At the end of the day, the book seems more like a Christianized version of Nietzsche than the religion of the crucified Nazarene. I could sum up the book with a gloss on one of Nietzsche’s famous quotes:
“Man shall be trained for religious war, and the women for the recreation of the culture warrior, all else is folly.”
The Nietzsche quote is quite precise of much of the theonomic, postmill, Christian nationalist ends up for the benefit of one group at the expense of many. What upsets me is that Wolfe thinks that ethno-spatial boundaries are a Gospel good. I'm Filipino and an immigrant who is naturalized as an American who is married to my beautiful bride who is white. If Wolfe truly believed in what he believes (and he does) then my marriage is largely sinful. I never thought I would see the day that American Christianity would have bad apples like Wolfe and Wilson who advocate for this non-sense.

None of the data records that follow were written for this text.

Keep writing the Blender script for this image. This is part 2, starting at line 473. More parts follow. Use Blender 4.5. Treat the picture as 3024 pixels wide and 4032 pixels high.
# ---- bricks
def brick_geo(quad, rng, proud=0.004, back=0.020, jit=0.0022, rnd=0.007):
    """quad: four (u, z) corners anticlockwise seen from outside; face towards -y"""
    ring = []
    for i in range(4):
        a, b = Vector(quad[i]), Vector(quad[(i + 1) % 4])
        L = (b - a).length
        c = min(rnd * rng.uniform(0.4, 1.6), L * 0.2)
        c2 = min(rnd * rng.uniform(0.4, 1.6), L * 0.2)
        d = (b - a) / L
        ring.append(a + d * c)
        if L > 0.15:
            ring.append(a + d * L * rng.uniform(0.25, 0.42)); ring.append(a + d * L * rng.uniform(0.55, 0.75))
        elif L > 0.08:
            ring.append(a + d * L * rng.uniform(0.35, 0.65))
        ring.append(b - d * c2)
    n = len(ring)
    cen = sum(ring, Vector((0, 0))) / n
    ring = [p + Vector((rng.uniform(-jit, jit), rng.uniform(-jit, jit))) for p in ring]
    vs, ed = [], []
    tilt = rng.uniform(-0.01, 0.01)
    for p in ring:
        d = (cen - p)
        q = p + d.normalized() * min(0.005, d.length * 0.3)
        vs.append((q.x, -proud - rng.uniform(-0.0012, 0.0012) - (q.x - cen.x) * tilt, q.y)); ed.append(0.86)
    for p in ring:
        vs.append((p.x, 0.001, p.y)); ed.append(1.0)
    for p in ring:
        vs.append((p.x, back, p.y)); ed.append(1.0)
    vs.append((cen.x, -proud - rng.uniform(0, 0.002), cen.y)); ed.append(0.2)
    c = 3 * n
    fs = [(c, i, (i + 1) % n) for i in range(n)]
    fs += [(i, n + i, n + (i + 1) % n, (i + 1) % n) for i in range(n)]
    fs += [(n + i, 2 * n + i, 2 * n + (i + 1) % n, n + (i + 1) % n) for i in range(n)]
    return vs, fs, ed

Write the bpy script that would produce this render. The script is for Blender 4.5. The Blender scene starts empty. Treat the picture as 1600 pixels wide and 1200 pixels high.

I came here to comment on your quote, "There is the problem that people receive just enough Christianity to be inoculated against it,” and see that Stan beat me to it, lol. This quote sounds very Lewisian! But my observation has been that, not only does cheap, plausible “Christianity” lead to deconstruction for many, but it also leads to going along to get along. This creates a “Christian” club or even cult, where the social group is more important than the true gospel, although the members would never allow for that. There is enough Christian jargon bandied about that they can convince themselves they really are growing in the Lord, and serving Him, and making good Christians of themselves. They are the “good kids” who obey their “authorities” in the Lord, although of course their authorities have abdicated their true authority, but would never admit to that. This happens even when Christian nationalism is not present, but follows many of the same errors. Thanks for your excellent review!